= Written task =
State how many lines contain the string "smooth", and write nothing else.

= Available data =

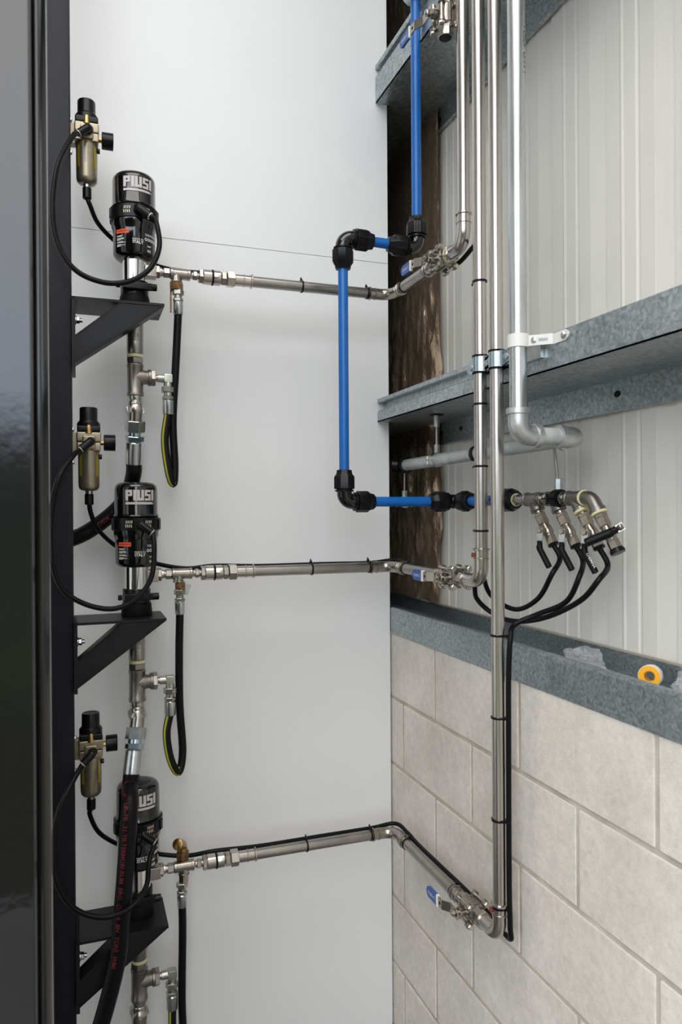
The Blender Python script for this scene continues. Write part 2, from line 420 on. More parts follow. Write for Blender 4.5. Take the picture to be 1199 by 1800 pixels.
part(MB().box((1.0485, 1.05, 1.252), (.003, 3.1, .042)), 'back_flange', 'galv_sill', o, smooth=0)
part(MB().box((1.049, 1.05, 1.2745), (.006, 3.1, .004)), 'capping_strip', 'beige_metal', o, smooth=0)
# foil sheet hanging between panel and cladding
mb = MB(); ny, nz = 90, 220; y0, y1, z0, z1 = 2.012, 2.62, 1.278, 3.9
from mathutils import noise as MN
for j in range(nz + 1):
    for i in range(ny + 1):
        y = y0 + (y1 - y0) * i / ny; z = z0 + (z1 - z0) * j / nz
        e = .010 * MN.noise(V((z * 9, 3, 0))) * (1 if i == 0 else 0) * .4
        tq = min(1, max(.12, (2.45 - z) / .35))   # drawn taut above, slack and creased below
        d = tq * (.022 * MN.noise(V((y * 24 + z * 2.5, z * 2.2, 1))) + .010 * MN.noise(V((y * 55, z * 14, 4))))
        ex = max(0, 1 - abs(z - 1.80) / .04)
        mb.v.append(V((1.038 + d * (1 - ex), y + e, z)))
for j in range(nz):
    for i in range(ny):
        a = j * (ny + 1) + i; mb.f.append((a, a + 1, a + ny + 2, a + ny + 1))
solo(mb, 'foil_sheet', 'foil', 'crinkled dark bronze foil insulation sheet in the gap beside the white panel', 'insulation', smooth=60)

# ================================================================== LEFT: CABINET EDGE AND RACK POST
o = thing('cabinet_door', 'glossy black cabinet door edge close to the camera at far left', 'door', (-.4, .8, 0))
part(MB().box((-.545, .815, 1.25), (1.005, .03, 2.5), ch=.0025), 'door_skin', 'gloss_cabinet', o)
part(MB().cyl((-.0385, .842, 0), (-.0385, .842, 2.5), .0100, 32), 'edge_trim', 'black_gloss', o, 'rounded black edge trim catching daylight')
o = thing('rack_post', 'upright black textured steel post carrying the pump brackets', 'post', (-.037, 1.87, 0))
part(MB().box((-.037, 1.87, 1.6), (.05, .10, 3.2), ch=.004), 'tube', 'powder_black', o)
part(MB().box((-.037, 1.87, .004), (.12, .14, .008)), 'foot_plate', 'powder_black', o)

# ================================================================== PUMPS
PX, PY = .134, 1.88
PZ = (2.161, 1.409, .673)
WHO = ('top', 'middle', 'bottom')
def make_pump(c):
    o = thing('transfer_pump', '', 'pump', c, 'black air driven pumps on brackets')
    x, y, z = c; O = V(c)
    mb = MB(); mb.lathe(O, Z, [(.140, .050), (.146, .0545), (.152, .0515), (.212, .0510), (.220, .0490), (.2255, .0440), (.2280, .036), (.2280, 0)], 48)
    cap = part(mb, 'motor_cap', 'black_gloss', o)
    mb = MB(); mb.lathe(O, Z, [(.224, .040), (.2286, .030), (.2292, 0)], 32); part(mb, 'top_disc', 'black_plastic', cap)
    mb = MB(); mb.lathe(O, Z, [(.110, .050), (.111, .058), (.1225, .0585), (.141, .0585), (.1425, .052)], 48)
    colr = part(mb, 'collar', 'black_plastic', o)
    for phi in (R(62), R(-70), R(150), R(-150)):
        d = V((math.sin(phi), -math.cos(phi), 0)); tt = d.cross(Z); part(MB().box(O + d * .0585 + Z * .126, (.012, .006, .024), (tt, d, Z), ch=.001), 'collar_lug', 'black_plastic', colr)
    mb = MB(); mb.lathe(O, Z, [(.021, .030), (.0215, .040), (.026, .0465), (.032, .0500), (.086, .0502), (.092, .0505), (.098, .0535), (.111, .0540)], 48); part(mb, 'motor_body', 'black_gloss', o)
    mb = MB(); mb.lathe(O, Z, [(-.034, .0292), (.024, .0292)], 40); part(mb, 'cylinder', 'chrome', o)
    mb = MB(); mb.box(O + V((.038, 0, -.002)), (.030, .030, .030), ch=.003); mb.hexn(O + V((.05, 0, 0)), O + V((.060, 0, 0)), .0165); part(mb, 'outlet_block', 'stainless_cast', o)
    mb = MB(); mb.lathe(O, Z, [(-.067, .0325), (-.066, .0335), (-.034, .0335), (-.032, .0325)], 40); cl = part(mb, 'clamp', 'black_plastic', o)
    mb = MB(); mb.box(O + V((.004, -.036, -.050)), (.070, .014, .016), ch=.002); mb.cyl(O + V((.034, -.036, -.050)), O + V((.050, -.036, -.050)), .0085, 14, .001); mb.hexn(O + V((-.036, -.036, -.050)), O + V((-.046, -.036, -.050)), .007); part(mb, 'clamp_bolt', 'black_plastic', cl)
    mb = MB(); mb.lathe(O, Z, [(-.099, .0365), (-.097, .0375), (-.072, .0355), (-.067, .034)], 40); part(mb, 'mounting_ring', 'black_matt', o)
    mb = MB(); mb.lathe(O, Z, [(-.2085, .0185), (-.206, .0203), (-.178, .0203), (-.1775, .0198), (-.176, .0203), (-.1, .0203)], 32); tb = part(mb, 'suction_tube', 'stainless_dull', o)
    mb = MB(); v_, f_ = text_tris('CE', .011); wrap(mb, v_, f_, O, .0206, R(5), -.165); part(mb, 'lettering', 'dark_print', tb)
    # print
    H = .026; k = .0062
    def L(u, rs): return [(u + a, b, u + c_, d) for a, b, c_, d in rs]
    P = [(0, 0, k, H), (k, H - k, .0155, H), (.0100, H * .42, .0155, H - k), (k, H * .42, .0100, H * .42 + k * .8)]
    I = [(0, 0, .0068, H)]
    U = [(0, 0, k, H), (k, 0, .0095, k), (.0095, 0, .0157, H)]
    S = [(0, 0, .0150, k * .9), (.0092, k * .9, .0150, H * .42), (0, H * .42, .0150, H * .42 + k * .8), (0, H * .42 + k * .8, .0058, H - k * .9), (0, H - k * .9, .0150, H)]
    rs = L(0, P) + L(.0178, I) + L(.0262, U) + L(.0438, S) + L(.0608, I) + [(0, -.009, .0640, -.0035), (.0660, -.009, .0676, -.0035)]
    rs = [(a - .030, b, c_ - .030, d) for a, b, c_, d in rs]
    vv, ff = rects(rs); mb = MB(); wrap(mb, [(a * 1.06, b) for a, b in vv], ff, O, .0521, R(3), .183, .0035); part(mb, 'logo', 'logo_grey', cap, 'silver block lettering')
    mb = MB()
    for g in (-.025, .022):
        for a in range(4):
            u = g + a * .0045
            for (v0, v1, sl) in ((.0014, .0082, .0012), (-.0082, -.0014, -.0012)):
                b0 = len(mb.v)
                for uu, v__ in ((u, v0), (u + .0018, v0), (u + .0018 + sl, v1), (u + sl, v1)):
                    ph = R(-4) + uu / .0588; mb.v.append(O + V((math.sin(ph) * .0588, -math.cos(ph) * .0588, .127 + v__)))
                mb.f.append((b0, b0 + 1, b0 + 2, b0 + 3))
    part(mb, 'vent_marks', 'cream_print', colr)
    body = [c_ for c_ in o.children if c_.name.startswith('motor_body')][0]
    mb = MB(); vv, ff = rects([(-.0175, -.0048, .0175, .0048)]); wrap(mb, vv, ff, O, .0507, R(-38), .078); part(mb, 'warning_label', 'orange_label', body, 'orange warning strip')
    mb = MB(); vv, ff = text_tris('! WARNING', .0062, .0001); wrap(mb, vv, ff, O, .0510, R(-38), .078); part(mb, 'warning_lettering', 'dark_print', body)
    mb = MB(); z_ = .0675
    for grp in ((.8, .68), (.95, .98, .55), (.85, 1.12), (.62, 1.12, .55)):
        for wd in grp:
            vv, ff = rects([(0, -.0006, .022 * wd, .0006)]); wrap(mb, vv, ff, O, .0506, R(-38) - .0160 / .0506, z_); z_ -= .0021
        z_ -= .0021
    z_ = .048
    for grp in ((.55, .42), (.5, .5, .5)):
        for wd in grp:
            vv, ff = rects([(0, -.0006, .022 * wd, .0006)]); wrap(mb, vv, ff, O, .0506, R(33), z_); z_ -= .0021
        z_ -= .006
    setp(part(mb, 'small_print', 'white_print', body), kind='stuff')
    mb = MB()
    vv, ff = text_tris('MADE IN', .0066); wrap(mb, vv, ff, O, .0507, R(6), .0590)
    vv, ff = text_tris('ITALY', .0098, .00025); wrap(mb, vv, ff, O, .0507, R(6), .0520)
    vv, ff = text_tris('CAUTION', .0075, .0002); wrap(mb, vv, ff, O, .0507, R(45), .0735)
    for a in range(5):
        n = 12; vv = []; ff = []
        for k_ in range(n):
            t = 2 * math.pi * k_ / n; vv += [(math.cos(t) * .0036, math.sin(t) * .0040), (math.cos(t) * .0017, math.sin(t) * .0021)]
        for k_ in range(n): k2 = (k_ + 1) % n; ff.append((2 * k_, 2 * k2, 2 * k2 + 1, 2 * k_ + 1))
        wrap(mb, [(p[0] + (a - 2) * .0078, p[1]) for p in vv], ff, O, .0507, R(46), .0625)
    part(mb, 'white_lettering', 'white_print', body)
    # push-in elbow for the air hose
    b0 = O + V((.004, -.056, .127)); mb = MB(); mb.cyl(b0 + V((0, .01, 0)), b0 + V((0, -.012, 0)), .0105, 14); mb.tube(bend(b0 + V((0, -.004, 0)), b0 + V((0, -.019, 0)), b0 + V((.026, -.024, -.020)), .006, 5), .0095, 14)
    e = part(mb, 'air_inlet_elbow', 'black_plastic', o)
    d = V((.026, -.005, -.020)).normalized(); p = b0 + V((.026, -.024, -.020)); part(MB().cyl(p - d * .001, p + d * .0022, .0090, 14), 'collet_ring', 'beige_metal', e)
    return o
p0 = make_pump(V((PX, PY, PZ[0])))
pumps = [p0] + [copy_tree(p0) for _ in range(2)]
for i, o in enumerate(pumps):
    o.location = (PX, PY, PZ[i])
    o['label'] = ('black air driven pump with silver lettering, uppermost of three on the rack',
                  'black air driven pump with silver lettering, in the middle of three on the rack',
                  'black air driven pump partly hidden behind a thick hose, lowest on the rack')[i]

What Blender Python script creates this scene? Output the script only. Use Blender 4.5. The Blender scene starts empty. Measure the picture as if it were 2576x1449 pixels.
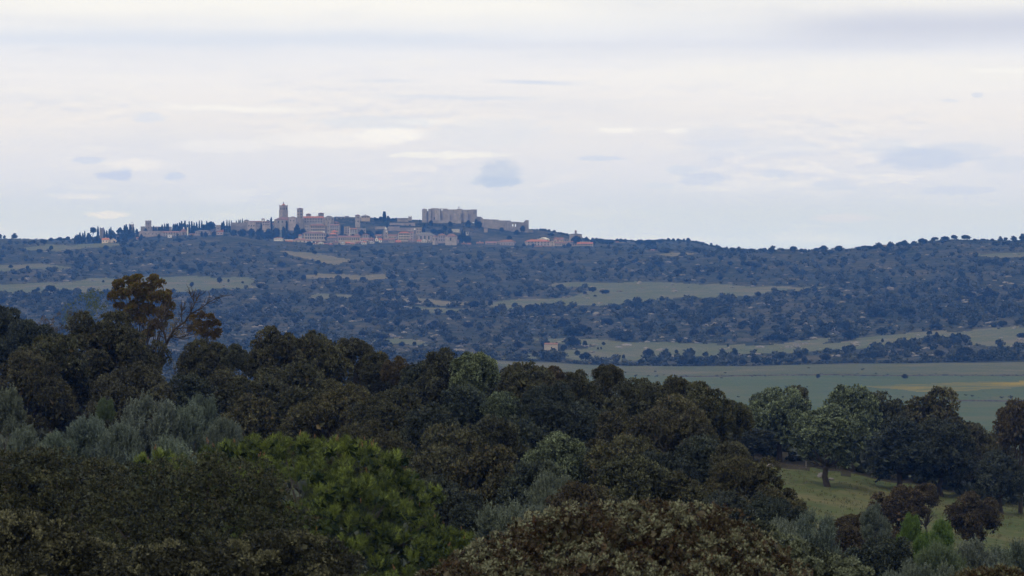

= Finished answer =
3